Appareil d’Etat instrumentalisé
Il y a quelques semaines, quarante-trois parlementaires français, de tous bords politiques, de l’Assemblée nationale comme du Sénat, parmi lesquels les chefs d’importants partis, d’anciens ministres, la présidente de la commission des affaires européennes de l’Assemblée nationale et la vice-présidente de la commission des affaires étrangères du Sénat, soutenus par quarante-trois parlementaires européens venus de dix-sept pays, se sont adressés au ministre des affaires étrangères, Jean-Marc Ayrault, pour solliciter un rendez-vous et lui demander la constitution d’une délégation ministérielle afin de participer, le 7 avril à Kigali, aux commémorations du génocide contre les Tutsi.
M. Ayrault a refusé de rencontrer ces parlementaires. L’exécutif a rejeté leur proposition, refusant même de prendre langue avec les autorités rwandaises à ce propos. Depuis que le Mouvement antiraciste européen (EGAM) a lancé l’initiative « Génocide contre les Tutsi : la vérité, maintenant ! » dans laquelle s’est engagée la jeunesse associative, politique et syndicale de France, d’Europe et du Rwanda, le ministère des affaires étrangères a purement et simplement supprimé la subvention qu’il lui attribuait annuellement pour ses actions en France et ailleurs en Europe – le secrétariat d’Etat aux affaires européennes poursuivant quant à lui son soutien.
Ainsi, comment ne pas comprendre que l’appareil d’Etat est instrumentalisé afin d’intimer le silence sur le génocide contre les Tutsi au Rwanda et qu’un coup est porté à l’ensemble de la lutte contre le racisme, l’antisémitisme, les discriminations raciales et le négationnisme sur tout le continent, au moment même où cette lutte est plus nécessaire que jamais ? Pourquoi tant de violence ? Pourquoi tant de silence ? Cela suffit.

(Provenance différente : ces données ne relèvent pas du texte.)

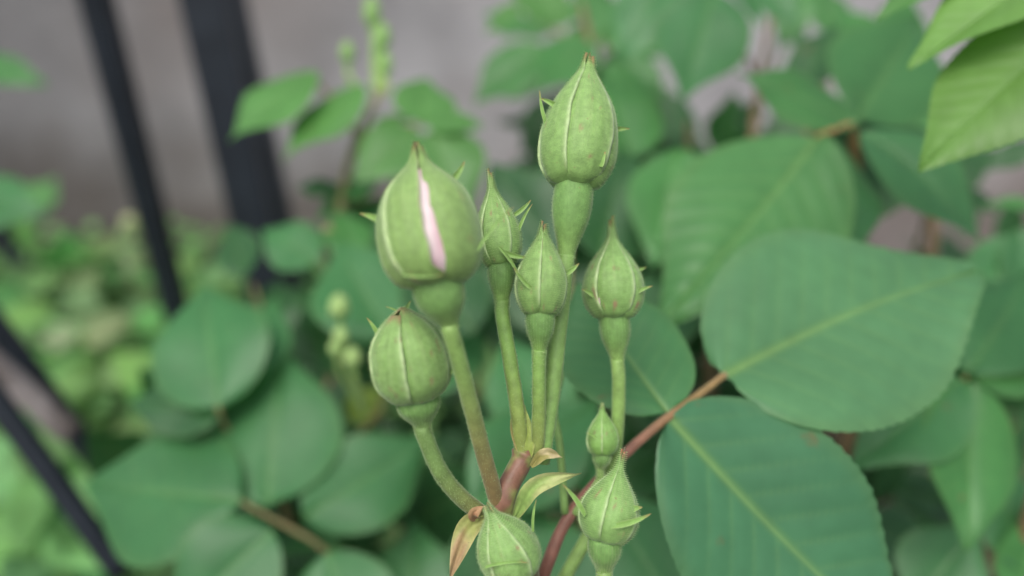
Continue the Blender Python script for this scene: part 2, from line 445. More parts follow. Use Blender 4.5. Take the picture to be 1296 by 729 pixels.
def add_lobe(parent, b, t, wd, seed, name='sepal_lobe', c0=(.15, .27, .06), c1=(.22, .15, .06), curl=.2, mat=None):
    y = t-b; L = y.length; x, yy, z = frame(y, CAM-b)
    x, yy = yy, x            # yy to the viewer, x across
    v = []; c = []; f = []; n = 12; k = 4
    sg = 1 if (int(seed*3) % 2) else -1
    for side in (0, 1):
        for i in range(n+1):
            u = i/n; wv = wd*.33*(sin(pi*(.12+.88*u)**.7)**.8 if u < 1 else .0)+wd*.03
            for j in range(-k, k+1):
                s = j/k
                p = b+z*(u*L)+x*(s*wv+sg*curl*L*u*(1-u))+yy*(abs(s)*wv*.5+.12*L*u*(1-u)-(side*.00012*(1-abs(s))))
                v.append(p); c.append(mixc(mixc(c0, (.32, .42, .18), .6*abs(s)**4), c1, sstep(.72, 1, u)*.9))
    m = 2*k+1; o = (n+1)*m
    for i in range(n):
        for j in range(m-1):
            f.append((i*m+j, i*m+j+1, (i+1)*m+j+1, (i+1)*m+j)); f.append((o+i*m+j, o+(i+1)*m+j, o+(i+1)*m+j+1, o+i*m+j+1))
    return mesh_obj(name, v, f, mat or M_BUD, parent, c)

# ================================================================== SETTING
def box_mesh(name, lo, hi_, mat, label=None, nx=1):
    (x0, y0, z0), (x1, y1, z1) = lo, hi_
    v = [Vector(p) for p in ((x0, y0, z0), (x1, y0, z0), (x1, y1, z0), (x0, y1, z0), (x0, y0, z1), (x1, y0, z1), (x1, y1, z1), (x0, y1, z1))]
    f = [(3, 2, 1, 0), (4, 5, 6, 7), (0, 1, 5, 4), (1, 2, 6, 5), (2, 3, 7, 6), (3, 0, 4, 7)]
    return mesh_obj(name, v, f, mat, None, smooth=False)
# ground: one sheet, uneven near by
v = []; f = []
xs = [-60, -20, -8, -3]+[-1.8+i*.06 for i in range(61)]+[3, 8, 20, 60]
ys = [-60, -20, -6, -2]+[-.6+i*.06 for i in range(31)]+[1.6, 3, 8, 20, 60]
for yv in ys:
    for xv in xs:
        near = 1 if (abs(xv) < 1.9 and -.7 < yv < 1.25) else 0
        v.append(Vector((xv, yv, near*.03*mnoise.noise(Vector((xv*5, yv*5, 3))))))
for i in range(len(ys)-1):
    for j in range(len(xs)-1):
        q = len(xs); f.append((i*q+j, i*q+j+1, (i+1)*q+j+1, (i+1)*q+j))
gr = mesh_obj('ground', v, f, M_SOIL, None); gr['kind'] = 'structure'
t_ = M_WALL.node_tree; pb_ = t_.nodes['Principled BSDF']; src_ = pb_.inputs['Base Color'].links[0].from_socket
ge = t_.nodes.new('ShaderNodeNewGeometry'); sx = t_.nodes.new('ShaderNodeSeparateXYZ'); t_.links.new(ge.outputs['Position'], sx.inputs[0])
nn_ = t_.nodes.new('ShaderNodeTexNoise'); nn_.inputs['Scale'].default_value = 7; nn_.inputs['Detail'].default_value = 6
t_.links.new(ge.outputs['Position'], nn_.inputs['Vector'])
ma = t_.nodes.new('ShaderNodeMath'); ma.operation = 'MULTIPLY_ADD'; ma.inputs[1].default_value = -.35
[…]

A agir comme ils le font, les plus hauts dirigeants français d’aujourd’hui endossent de funestes responsabilités qui ne sont pourtant pas les leurs, mais celles de certains de leurs prédécesseurs des années 1990. Ils perpétuent ce silence qui démultiplie la souffrance des rescapés, qui porte atteinte au fonctionnement démocratique des institutions, qui fait transmission des idéologies qui ont conduit au massacre et empêche la justice de faire son travail. C’est pourquoi il faut briser ce silence.
Concrètement, cela signifie :
Pour le président de la République, par exemple à l’occasion de la journée de commémoration du génocide du 7 avril, énoncer un discours de vérité qui dise les lourdes responsabilités de certains, alors placés au plus haut niveau de l’appareil d’Etat dans leur collaboration avec le régime génocidaire avant, pendant et après le génocide contre les Tutsi au Rwanda en 1994.

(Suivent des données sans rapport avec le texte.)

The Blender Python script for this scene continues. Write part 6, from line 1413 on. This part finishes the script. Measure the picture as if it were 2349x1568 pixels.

Ce discours de vérité doit être accompagné d’actes symboliques forts, comme la constitution de la délégation ministérielle pour les commémorations au Rwanda demandée par les parlementaires.

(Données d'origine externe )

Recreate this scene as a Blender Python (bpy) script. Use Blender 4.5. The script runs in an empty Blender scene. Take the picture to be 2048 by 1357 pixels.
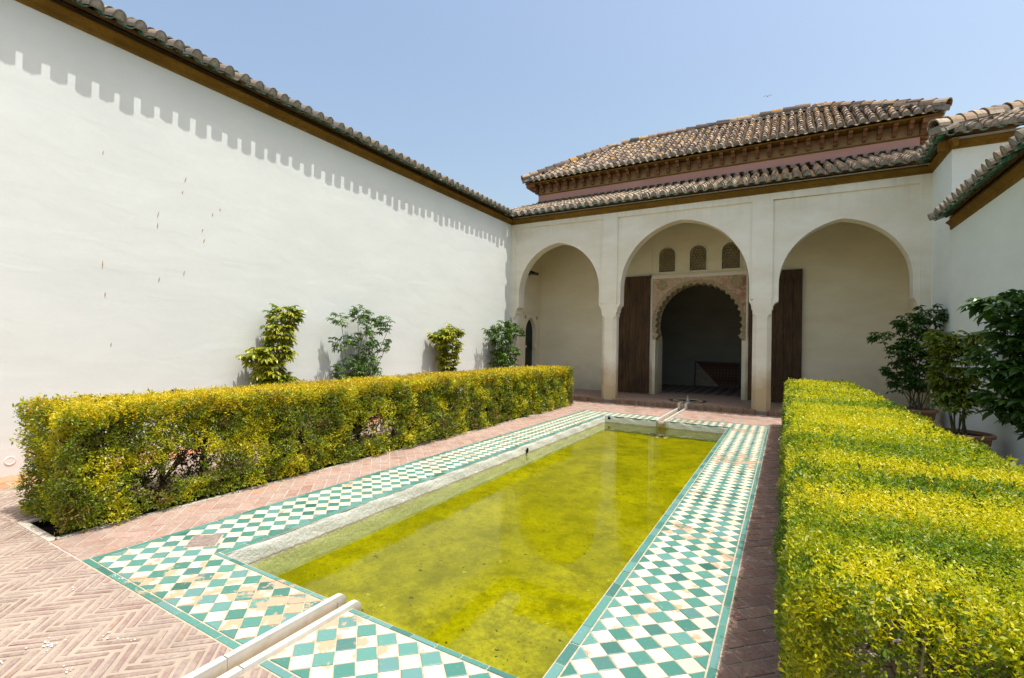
import bpy, math, random
import numpy as np
from mathutils import Vector, Matrix
random.seed(7); rng = np.random.default_rng(11)
S = bpy.context.scene
COL = S.collection
R = math.radians

# ------------------------------------------------------------------ camera, sky, sun, exposure
cam = bpy.data.cameras.new('camera'); camo = bpy.data.objects.new('camera', cam); COL.objects.link(camo)
cam.sensor_width = 36.0; cam.lens = 953.107/2048*36.0; cam.clip_start = .05; cam.clip_end = 500
YAW, PIT, ROL = R(-29.9161), R(.6331), R(1.1006)
_f = Vector((math.sin(YAW)*math.cos(PIT), math.cos(YAW)*math.cos(PIT), math.sin(PIT)))
_r = Vector((math.cos(YAW), -math.sin(YAW), 0)); _u = _r.cross(_f)
_R = _r*math.cos(ROL)+_u*math.sin(ROL); _U = -_r*math.sin(ROL)+_u*math.cos(ROL)
mw = Matrix(((_R.x, _U.x, -_f.x, 0), (_R.y, _U.y, -_f.y, 0), (_R.z, _U.z, -_f.z, 1.6), (0, 0, 0, 1)))
camo.matrix_world = mw
S.camera = camo
CAMP = Vector((0, 0, 1.6))
SUN_EL, SUN_AZ = 72.5, 1.2        # elevation; azimuth from +X towards +Y
W = bpy.data.worlds.new('World'); S.world = W; W.use_nodes = True
wn = W.node_tree; bg = wn.nodes['Background']
sky = wn.nodes.new('ShaderNodeTexSky'); sky.sky_type = 'NISHITA'; sky.sun_disc = False
sky.sun_elevation = R(SUN_EL); sky.sun_rotation = R(90-SUN_AZ)
sky.air_density = 1.5; sky.dust_density = 4.2; sky.ozone_density = .9
wn.links.new(sky.outputs[0], bg.inputs[0]); bg.inputs[1].default_value = .15
sl = bpy.data.lights.new('sun', 'SUN'); sl.energy = 3.5; sl.angle = R(.5); sl.color = (1, .97, .925)
so = bpy.data.objects.new('sun', sl); COL.objects.link(so)
sd = Vector((math.cos(R(SUN_EL))*math.cos(R(SUN_AZ)), math.cos(R(SUN_EL))*math.sin(R(SUN_AZ)), math.sin(R(SUN_EL))))
so.rotation_euler = sd.to_track_quat('Z', 'Y').to_euler(); so.location = (20, 0, 60)
S.view_settings.view_transform = 'Standard'; S.view_settings.look = 'None'
S.view_settings.exposure = 0.43; S.view_settings.gamma = 1.0
S.cycles.use_denoising = True
S.cycles.max_bounces = 10; S.cycles.diffuse_bounces = 5; S.cycles.transparent_max_bounces = 12
S.cycles.caustics_reflective = False; S.cycles.caustics_refractive = False

# ------------------------------------------------------------------ object helpers
def props(o, label=None, cat=None, group=None, kind=None):
    if label: o['label'] = label
    if cat: o['category'] = cat
    if group: o['group'] = group
    if kind: o['kind'] = kind
    return o
WM = {}
def link(o, parent=None, M=None):
    M = M.copy() if M is not None else Matrix()
    COL.objects.link(o); WM[o.name] = M
    if parent is not None:
        o.parent = parent; o.matrix_local = WM[parent.name].inverted() @ M
    else: o.matrix_local = M
    return o
def empty(name, loc, label, cat, group=None):
    o = bpy.data.objects.new(name, None); o.empty_display_size = .2
    link(o, None, Matrix.Translation(loc)); return props(o, label, cat, group)
def inst(name, me, parent, M):
    return link(bpy.data.objects.new(name, me), parent, M)

class MB:
    def __init__(s): s.v = []; s.f = []; s.m = []
    def face(s, pts, m=0):
        b = len(s.v); s.v += [tuple(p) for p in pts]; s.f.append(tuple(range(b, b+len(pts)))); s.m.append(m)
    def box(s, a, b, m=0, bev=0):
        x0, y0, z0 = a; x1, y1, z1 = b
        if bev:
            s.prism([(x0+bev, y0), (x1-bev, y0), (x1, y0+bev), (x1, y1-bev), (x1-bev, y1), (x0+bev, y1), (x0, y1-bev), (x0, y0+bev)], z0, z1, m); return
        P = [(x0,y0,z0),(x1,y0,z0),(x1,y1,z0),(x0,y1,z0),(x0,y0,z1),(x1,y0,z1),(x1,y1,z1),(x0,y1,z1)]
        for q in ((0,3,2,1),(4,5,6,7),(0,1,5,4),(1,2,6,5),(2,3,7,6),(3,0,4,7)): s.face([P[i] for i in q], m)
    def prism(s, poly, z0, z1, m=0):   # poly ccw in xy
        n = len(poly)
        s.face([(p[0], p[1], z1) for p in poly], m); s.face([(p[0], p[1], z0) for p in reversed(poly)], m)
        for i in range(n):
            a, b = poly[i], poly[(i+1) % n]
            s.face([(a[0],a[1],z0),(b[0],b[1],z0),(b[0],b[1],z1),(a[0],a[1],z1)], m)
    def extr(s, poly, f, d0, d1, m=0):  # poly in (a,b); f(a,b,d)->xyz
        n = len(poly)
        s.face([f(a, b, d0) for a, b in poly], m); s.face([f(a, b, d1) for a, b in reversed(poly)], m)
        for i in range(n):
            a, b = poly[i], poly[(i+1) % n]
            s.face([f(*a, d0), f(*a, d1), f(*b, d1), f(*b, d0)], m)
    def rings(s, rs, m=0, cap0=True, cap1=True, closed=True):
        n = len(rs[0])
        for r0, r1 in zip(rs, rs[1:]):
            for i in range(n if closed else n-1):
                j = (i+1) % n; s.face([r0[i], r0[j], r1[j], r1[i]], m)
        if cap0: s.face(list(reversed(rs[0])), m)
        if cap1: s.face(rs[-1], m)
    def lathe(s, c, prof, n=20, m=0):
        rs = [[(c[0]+r*math.cos(2*math.pi*i/n), c[1]+r*math.sin(2*math.pi*i/n), c[2]+z) for i in range(n)] for r, z in prof]
        s.rings(rs, m)
    def tube(s, pts, rad, n=5, m=0):
        rs = []
        for i, p in enumerate(pts):
            p = Vector(p); a = Vector(pts[max(i-1, 0)]); b = Vector(pts[min(i+1, len(pts)-1)])
            t = (b-a).normalized(); q = t.orthogonal().normalized(); w = t.cross(q)
            r = rad[i] if hasattr(rad, '__len__') else rad
            rs.append([tuple(p+(q*math.cos(2*math.pi*k/n)+w*math.sin(2*math.pi*k/n))*r) for k in range(n)])
        s.rings(rs, m)
    def mesh(s, name, mats, smooth=False):
        me = bpy.data.meshes.new(name); me.from_pydata(s.v, [], s.f)
        for mt in (mats if isinstance(mats, (list, tuple)) else [mats]): me.materials.append(mt)
        me.polygons.foreach_set('material_index', s.m)
        if smooth: me.polygons.foreach_set('use_smooth', [True]*len(s.f))
        me.update(); return me
    def obj(s, name, mats, parent=None, smooth=False, weld=False, kind=None):
        me = s.mesh(name, mats, smooth)
        if weld:
            import bmesh
            bm = bmesh.new(); bm.from_mesh(me); bmesh.ops.remove_doubles(bm, verts=bm.verts, dist=1e-4); bm.to_mesh(me); bm.free()
        o = link(bpy.data.objects.new(name, me), parent)
        if kind: o['kind'] = kind
        return o

def arr_mesh(name, V, F, mats, mi=None, smooth=False, attr=None):
    """V (n,3); F (k,q) with a constant q"""
    me = bpy.data.meshes.new(name); V = np.asarray(V, np.float32); F = np.asarray(F, np.int32)
    me.vertices.add(len(V)); me.vertices.foreach_set('co', V.ravel())
    k, q = F.shape; me.loops.add(k*q); me.loops.foreach_set('vertex_index', F.ravel())
    me.polygons.add(k); me.polygons.foreach_set('loop_start', np.arange(0, k*q, q, dtype=np.int32))
    try: me.polygons.foreach_set('loop_total', np.full(k, q, np.int32))
    except Exception: pass
    for mt in (mats if isinstance(mats, (list, tuple)) else [mats]): me.materials.append(mt)
    if mi is not None: me.polygons.foreach_set('material_index', np.asarray(mi, np.int32))
    if smooth: me.polygons.foreach_set('use_smooth', np.ones(k, bool))
    if attr is not None:
        for nm, dat in attr.items():
            a = me.attributes.new(nm, 'FLOAT', 'POINT'); a.data.foreach_set('value', np.asarray(dat, np.float32))
    me.update(); me.validate(); return me

def join_copies(name, items, parent, kind='stuff'):
    """items: list of (mesh, Matrix) joined into one object"""
    mats = []; V = []; F = []; M = []; off = 0
    cache = {}
    for me, mx in items:
        if me.name not in cache:
            co = np.empty(len(me.vertices)*3, np.float32); me.vertices.foreach_get('co', co)
            cache[me.name] = (co.reshape(-1, 3), [tuple(p.vertices) for p in me.polygons], [p.material_index for p in me.polygons], list(me.materials))
        co, fs, mi, ms = cache[me.name]
        for m in ms:
            if m not in mats: mats.append(m)
        A = np.array(mx); V.append(co @ A[:3, :3].T + A[:3, 3])
        F += [tuple(i+off for i in f) for f in fs]; M += [mats.index(ms[i]) for i in mi]; off += len(co)
    me = bpy.data.meshes.new(name); me.from_pydata(np.concatenate(V).tolist(), [], F)
    for m in mats: me.materials.append(m)
    me.polygons.foreach_set('material_index', M); me.update()
    o = link(bpy.data.objects.new(name, me), parent); o['kind'] = kind
    return o

def place_pieces(name, items, parent, limit=295):
    """nearest ones as parts of their own, the rest joined"""
    items = sorted(items, key=lambda it: (it[1].translation-CAMP).length)
    for me, M in items[:limit]: inst(name, me, parent, M)
    if len(items) > limit: join_copies(name+'_rest', items[limit:], parent)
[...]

La déclassification de toutes les archives, sans exception, relatives à l’engagement de la France au Rwanda entre 1990 et 1995, notamment toutes celles concernant l’opération « Turquoise », clé du soutien apporté au régime génocidaire.
Cela permettra à la justice de pouvoir faire son travail, en particulier de se pencher enfin sur les cas d’anciens hauts responsables, dont certains continuent d’être influents dans la vie politique française. Cela permettra également aux journalistes et aux historiens d’approfondir la connaissance de l’événement.
Pour le ministère des affaires étrangères, cesser d’entraver, par les moyens cités plus haut, l’action de la société civile engagée pour l’énonciation de la vérité sur le génocide contre les Tutsi au Rwanda en 1994. Cela contribuera à mettre un terme à l’instrumentalisation de l’appareil d’Etat au bénéfice de l’impunité de quelques-uns.
Ce sont là des actes simples, évidents dans une démocratie, mais qui, compte tenu du silence qui prédomine depuis plus de vingt ans au plus haut niveau de l’Etat, sont d’une impérieuse nécessité. Ce serait cela, l’honneur de la France.